The guitarist Eddie Van Halen called “more Clapton than Clapton”

Every generation in rock and roll usually has that one set of musicians who don’t seem to be truly human. They may breathe air, eat food, and put their pants on just like the rest of us, but their ability to squeeze life out of their instrument has never really been equalled in the world of rock and roll. Eddie Van Halen was that person for a lot of guitar heroes in the 1980s, but he thought that his guitar hero Eric Clapton almost got outdone by Peter Green back in the 1960s.

If you were to have played any type of classic rock blues guitar in the 1960s, you were going to go back to Clapton. While he always stuck with the blues before anything else, Clapton was the definition of a guitar hero for most people, only being slightly behind Jimi Hendrix as one of the greatest to ever touch a fretboard. Of course, that legacy is now in tatters amid his problematic personal viewpoint.

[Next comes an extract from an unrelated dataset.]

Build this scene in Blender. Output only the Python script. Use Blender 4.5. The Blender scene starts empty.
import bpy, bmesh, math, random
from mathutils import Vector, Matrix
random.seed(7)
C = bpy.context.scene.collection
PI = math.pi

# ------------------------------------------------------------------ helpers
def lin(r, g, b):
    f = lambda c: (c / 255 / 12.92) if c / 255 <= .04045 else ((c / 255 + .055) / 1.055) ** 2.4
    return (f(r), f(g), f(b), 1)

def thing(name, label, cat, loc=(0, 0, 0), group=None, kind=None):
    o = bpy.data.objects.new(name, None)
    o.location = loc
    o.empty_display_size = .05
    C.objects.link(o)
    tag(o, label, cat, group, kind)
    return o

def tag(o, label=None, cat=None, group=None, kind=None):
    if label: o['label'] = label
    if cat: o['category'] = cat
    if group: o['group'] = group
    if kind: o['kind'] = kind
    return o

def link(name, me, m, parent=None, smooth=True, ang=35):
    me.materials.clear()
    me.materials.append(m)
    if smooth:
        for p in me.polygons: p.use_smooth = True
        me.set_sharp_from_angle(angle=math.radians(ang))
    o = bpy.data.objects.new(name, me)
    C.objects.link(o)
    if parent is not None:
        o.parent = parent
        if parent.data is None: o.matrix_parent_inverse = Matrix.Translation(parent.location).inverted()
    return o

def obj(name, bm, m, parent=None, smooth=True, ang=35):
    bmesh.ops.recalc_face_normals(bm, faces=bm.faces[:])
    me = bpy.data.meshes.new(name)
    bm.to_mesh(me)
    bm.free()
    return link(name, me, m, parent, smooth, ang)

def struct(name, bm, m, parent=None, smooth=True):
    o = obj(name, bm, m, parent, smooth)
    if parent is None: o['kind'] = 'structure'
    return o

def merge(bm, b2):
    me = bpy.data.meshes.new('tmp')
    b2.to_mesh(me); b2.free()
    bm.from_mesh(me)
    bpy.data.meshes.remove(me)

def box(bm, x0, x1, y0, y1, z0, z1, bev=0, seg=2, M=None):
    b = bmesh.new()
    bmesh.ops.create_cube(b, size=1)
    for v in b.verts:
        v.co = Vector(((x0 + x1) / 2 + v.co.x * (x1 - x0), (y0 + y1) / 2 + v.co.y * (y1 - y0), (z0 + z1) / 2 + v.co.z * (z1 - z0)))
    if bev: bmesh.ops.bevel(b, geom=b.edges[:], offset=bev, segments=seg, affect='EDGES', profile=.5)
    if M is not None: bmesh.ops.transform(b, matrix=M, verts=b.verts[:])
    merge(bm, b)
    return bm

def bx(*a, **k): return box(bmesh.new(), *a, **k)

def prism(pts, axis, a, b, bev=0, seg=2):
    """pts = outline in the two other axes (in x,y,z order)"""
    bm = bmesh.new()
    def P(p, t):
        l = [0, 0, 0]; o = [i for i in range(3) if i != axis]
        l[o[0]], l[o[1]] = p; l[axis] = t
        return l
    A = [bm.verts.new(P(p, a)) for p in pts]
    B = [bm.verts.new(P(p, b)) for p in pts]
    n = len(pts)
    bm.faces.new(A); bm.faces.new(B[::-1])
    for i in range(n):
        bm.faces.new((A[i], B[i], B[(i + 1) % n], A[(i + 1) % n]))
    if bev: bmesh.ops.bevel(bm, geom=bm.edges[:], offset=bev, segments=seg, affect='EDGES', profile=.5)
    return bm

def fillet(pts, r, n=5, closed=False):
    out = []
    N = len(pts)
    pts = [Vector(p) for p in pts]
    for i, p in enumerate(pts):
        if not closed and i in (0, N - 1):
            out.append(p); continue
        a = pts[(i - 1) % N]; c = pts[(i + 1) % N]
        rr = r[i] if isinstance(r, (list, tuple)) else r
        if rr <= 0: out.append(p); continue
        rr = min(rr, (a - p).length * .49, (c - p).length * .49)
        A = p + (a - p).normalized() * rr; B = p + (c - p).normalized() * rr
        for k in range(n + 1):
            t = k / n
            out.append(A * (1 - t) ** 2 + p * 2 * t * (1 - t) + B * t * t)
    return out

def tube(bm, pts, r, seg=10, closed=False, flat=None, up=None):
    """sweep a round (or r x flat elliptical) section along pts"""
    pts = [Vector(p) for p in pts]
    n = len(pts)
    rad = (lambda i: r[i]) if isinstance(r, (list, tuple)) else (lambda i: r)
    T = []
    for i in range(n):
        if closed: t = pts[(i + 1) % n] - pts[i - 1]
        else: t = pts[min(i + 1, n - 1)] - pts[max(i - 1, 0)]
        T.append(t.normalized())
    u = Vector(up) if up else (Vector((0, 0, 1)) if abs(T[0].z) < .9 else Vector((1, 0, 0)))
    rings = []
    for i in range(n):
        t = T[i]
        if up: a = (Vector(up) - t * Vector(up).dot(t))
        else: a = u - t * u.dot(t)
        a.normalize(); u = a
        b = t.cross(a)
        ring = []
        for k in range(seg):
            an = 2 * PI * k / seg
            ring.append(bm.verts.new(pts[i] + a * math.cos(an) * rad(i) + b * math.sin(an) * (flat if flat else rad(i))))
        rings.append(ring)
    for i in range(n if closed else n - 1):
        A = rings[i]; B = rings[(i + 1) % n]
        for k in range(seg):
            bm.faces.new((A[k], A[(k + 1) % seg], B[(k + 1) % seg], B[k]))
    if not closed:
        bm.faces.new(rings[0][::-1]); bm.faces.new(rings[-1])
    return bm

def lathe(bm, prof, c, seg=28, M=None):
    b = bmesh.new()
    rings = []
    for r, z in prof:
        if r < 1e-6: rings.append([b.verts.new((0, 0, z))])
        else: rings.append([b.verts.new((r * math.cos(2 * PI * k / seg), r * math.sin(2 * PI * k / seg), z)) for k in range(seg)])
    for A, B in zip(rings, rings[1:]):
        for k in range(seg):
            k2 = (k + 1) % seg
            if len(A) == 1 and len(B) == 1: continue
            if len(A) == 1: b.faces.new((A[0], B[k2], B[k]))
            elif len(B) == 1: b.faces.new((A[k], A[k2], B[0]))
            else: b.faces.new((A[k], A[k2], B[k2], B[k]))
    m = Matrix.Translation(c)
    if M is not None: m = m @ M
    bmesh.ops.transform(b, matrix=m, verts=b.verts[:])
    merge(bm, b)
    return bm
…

Once he started working on some of his biggest songs with Cream, though, Peter Green seemed to be one of the few people who could have matched him. He had a completely different playing style than Clapton, but his understanding of the blues went deeper than anyone could have imagined.

Considering Clapton was off playing with technicians like Ginger Baker and Jack Bruce, Green’s time playing with John Mayall led to him forming the basis for Fleetwood Mac. While that band is known more today for Stevie Nicks’s impressive vocal chops and their rootsy rock sound, Green helped kick down the door for them with some of the tastiest blues licks imaginable.

Even when he wasn’t looking to play the same 12 bars for hours on end, Green figured that it was best to stretch out, giving the world new takes on blues formulas on tracks like ‘Albatross’ while also making the biggest hits for other artists in the process. Even though Santana gets a lot of the credit for ‘Black Magic Woman’, the Green original is actually a lot closer to that macabre style of song that he had in his head.

While Clapton was still God to most people, Eddie felt that Green may have topped him in some areas, telling Rolling Stone, “When I did dig back to the John Mayall Bluesbreakers days, I found Peter Green, who’s actually more Clapton than Clapton himself. He was a little smoother and more tasty, you know? I don’t know what ever happened to him.”

Despite flaming out in a ball of confusion reminiscent of Syd Barrett’s final days in Pink Floyd, Green is still responsible for some of the greatest blues rock of the 1960s and early 1970s. His playing might not have been the easiest to play, but there was no other guitar player on the scene who had a distinct blues thumbprint as Green did.

And given his track record as one of the greatest guitarists in the world, you practically needed someone like Lindsey Buckingham to come in later to do something completely different. If you were trying to hire someone who could copy what Green did note for note, you would be bound to be chasing your own tail for the rest of your career.